Business News Education & Events The Great Escape 2018

The Education Conference: Music Hubs

By | Published on Friday 25 May 2018

Book stack with headphones

Over the coming weeks, we will be summarising all the key conversations that occurred during the CMU Insights conferences at The Great Escape this year. We are currently focusing on The Education Conference and today the role of the music hubs.

While the first conversation of The Education Conference looked at music teaching in schools – from primary through secondary, and GCSE and A-Level – music class is, of course, only half the story when it comes to formal music education provision for young people. Many students will also take advantage of instrument lessons through the schools system, lessons which are organised and funded in England through entities known as the music education hubs.

The hubs have been in operation around England since 2012, when they took over responsibility for providing music instrument lessons from the music services departments of local authorities.

Although providing that instrument coaching remains a core activity for the hubs, they actually have a wider remit. So much so that the hubs that are achieving all their goals should also be helping schools meet some of the challenges that were raised in the previous conversation – including the need for specific music teacher training and for more diverse teaching in schools that champions music in all its many forms.

Core funding for the hubs is managed by Arts Council England, whose Director Of Music Education, Hannah Fouracre, kicked off the hubs conversation at The Education Conference.
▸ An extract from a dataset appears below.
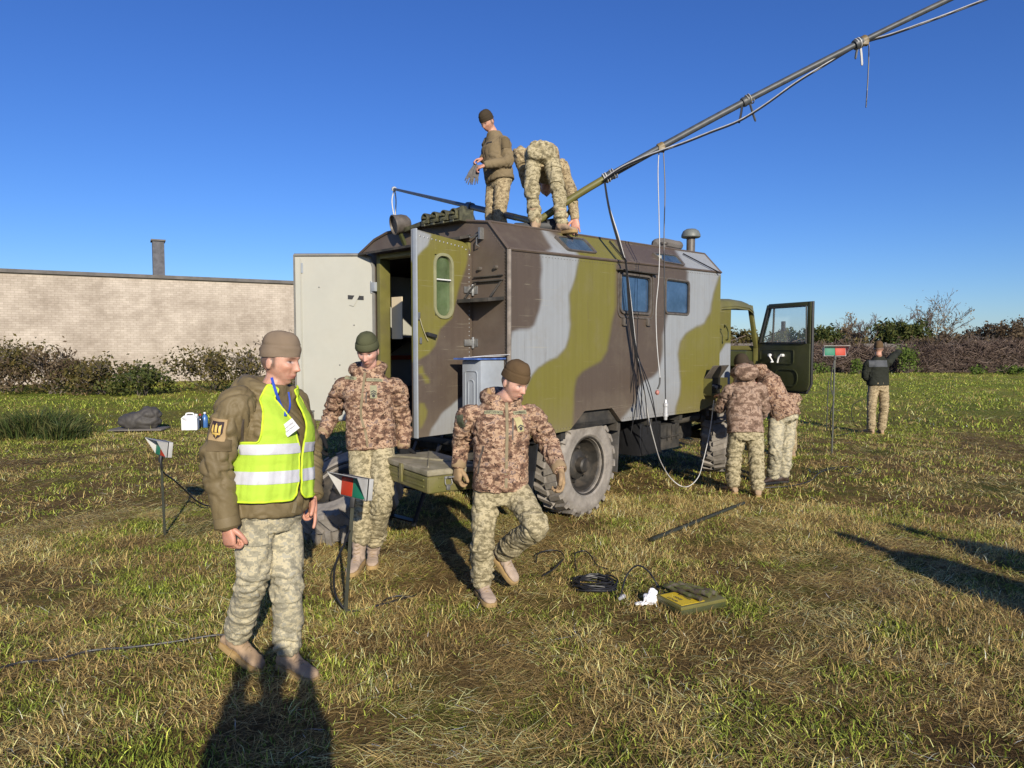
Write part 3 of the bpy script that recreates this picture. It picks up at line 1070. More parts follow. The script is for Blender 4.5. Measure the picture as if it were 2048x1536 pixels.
def panel(name, o, ex, ey, en, W, zb, zt, th, colfun, cell=0.025, holes=(), parent=None, mat=None, nrows=None):
    """painted sheet: columns along ex (0..W), rows from zb(x) to zt(x) along ey, thickness th against en"""
    o, ex, ey, en = Vector(o), Vector(ex), Vector(ey), Vector(en)
    nx_ = max(2, int(W / cell) + 1)
    us = np.linspace(0, W, nx_)
    zbs = np.array([zb(u) for u in us])
    zts = np.array([zt(u) for u in us])
    ny_ = nrows or max(2, int((zts - zbs).max() / cell) + 1)
    ts = np.linspace(0, 1, ny_)
    Z = zbs[:, None] * (1 - ts)[None] + zts[:, None] * ts[None]
    U = us[:, None] + 0 * Z
    o_, ex_, ey_, en_ = (np.array(k) for k in (o, ex, ey, en))
    Pf = o_ + U[..., None] * ex_ + Z[..., None] * ey_
    Pb = Pf - en_ * th
    mask = np.ones((nx_ - 1, ny_ - 1), bool)
    uc = (U[:-1, :-1] + U[1:, 1:]) / 2
    zc = (Z[:-1, :-1] + Z[1:, 1:]) / 2
    for (a0, a1, b0, b1) in holes:
        mask &= ~((uc > a0) & (uc < a1) & (zc > b0) & (zc < b1))
    n = nx_ * ny_
    id_ = np.arange(n).reshape(nx_, ny_)
    a, b_, c, d = id_[:-1, :-1][mask], id_[1:, :-1][mask], id_[1:, 1:][mask], id_[:-1, 1:][mask]
    front = np.stack([a, b_, c, d], 1)
    back = np.stack([d, c, b_, a], 1) + n
    from collections import Counter
    cnt = Counter()
    for q in front:
        for k in range(4):
            cnt[(int(q[k]), int(q[(k + 1) % 4]))] += 1
    rim = [(e[1], e[0], e[0] + n, e[1] + n) for e in cnt if (e[1], e[0]) not in cnt]
    verts = np.concatenate([Pf.reshape(-1, 3), Pb.reshape(-1, 3)])
    me = mesh_np(name, verts, np.concatenate([front, back, np.array(rim)]))
    bm = bmesh.new()
    bm.from_mesh(me)
    bmesh.ops.delete(bm, geom=[v for v in bm.verts if not v.link_faces], context='VERTS')
    bmesh.ops.recalc_face_normals(bm, faces=bm.faces)
    bm.to_mesh(me)
    bm.free()
    ob = link(name, me, mat or M['camo_paint'], parent, True, 30)
    if colfun is not None:
        set_col(me, colfun(get_co(me)))
    return ob
def loc2w(P):
    P = np.asarray(P)
    return np.array(TN) + P[:, :1] * np.array(TU) + P[:, 1:2] * np.array(TV) + P[:, 2:3] * np.array([0, 0, 1])

LBOX, WBOX = 4.02, 2.30
def ztop(s):
    return 2.50 + 0.027 * s
bot_px = [(1053, 877), (1139, 861), (1152, 845), (1169, 822), (1224, 816), (1243, 843), (1397, 823)]
bot = [side_px(*p) for p in bot_px]
bs = [0.0] + [p.x for p in bot] + [3.99, LBOX]
bz = [bot[0].z] + [p.z for p in bot] + [0.98, 1.0]
def zbot(s):
    return float(np.interp(s, bs, bz))
def rect_px(x0, y0, x1, y1):
    a, c = side_px(x0, (y0 + y1) / 2), side_px(x1, (y0 + y1) / 2)
    t, u = side_px((x0 + x1) / 2, y0), side_px((x0 + x1) / 2, y1)
    return a.x, c.x, u.z, t.z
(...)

Explaining the origins of the hubs system, she said: “In 2010, Darren Henley – who was then MD for Classic FM – undertook a review of music education in England. He found that there was a lot of excellent practice happening across the country, but that largely provision was very patchy”.

“He made a series of recommendations to government”, she continued. “That included things like having a national plan for music education, the continuation of central government funding for music education, and the creation of these things called music education hubs. Then, in 2011, the Department For Education and DCMS published a national plan for music education. That’s a jointly owned policy that sets out exactly what a child should be able to expect between the ages of five and eighteen for their music education. It also set out a vision for the music education hubs and said that the Arts Council would be the fund holder for them”.

The Arts Council then took tenders from organisations around the country who were interested in managing the local music education hub. Many of those who bid were basically the existing music services departments in those areas. The Arts Council then picked who should lead each hub and continues to provide core annual funding.

The key difference between the old and the new model is that the hubs are not a single department in a local council, but are in fact groups of schools and other organisations that come together to offer the best music education opportunities to young people in the local area. The entity that has a direct connection with the Arts Council is simply the lead organisation of the group, which is accountable for its funding and performance.

How the hubs work, who is involved and what services they offer varies greatly around the country. Which is both a good thing and a bad thing. It means the quality of provisions varies from area to area. But it also gives each hub the opportunity to structure itself in a way that meets the needs of the local population.

Peter Chivers runs the music education hub for Brighton. “We have the statutory role of delivering the national plan for music in our area”, he told The Education Conference. “But when we launched we knew it was also important to reflect the needs of young people in our city. So we amplified certain areas where we felt there were particular needs, for example supporting children in challenging circumstances, and supporting children with special needs and disabilities. So we had a very clear focus on what we collectively felt needed to happen in Brighton”.

James Thomas runs the music education hub in Hackney. He previously worked for the local authority there, which adopted the partnership approach to music education provision even before the hub concept had been adopted nationally. “We had already put together an informal network of organisations in order to provide what we felt needed to be delivered”, he explained.

“Part of that was about trying to tackle the disparity we saw between different schools in our area, depending on what expertise and external support any one school was able to rely on”, he added. “Basically we wanted to spread the love, and get more schools involved in the programmes that were really working”. The shift from being a music services department to being a hub allowed Hackney to formalise that network.

Both Chivers and Thomas definitely see the role of music education hubs going beyond administering music instrument lessons. Being a network that brings together organisations to share knowledge and expertise is a key role.

Hubs can also help meet the needs around training raised by the first panel. “One of the other things we fund is training for teachers”, Thomas confirmed. “Training is really important for young people to get what they need. Because, obviously, the people delivering the music teaching need the skills to deliver it effectively”.

The music hubs are not without their critics. Some argue that too many hubs have not embraced the potential of the system that was introduced in 2012, either through lack of ambition or lack of funding, or possibly a combination of the two. Even the really good hubs have to find extra monies to realise their more innovative projects.

However, all that said, with a key theme of the wider Education Conference being the need for more collaboration and communication between schools, teachers, educational organisations and the music industry, it seems the hubs definitely have a key role to play in achieving all that.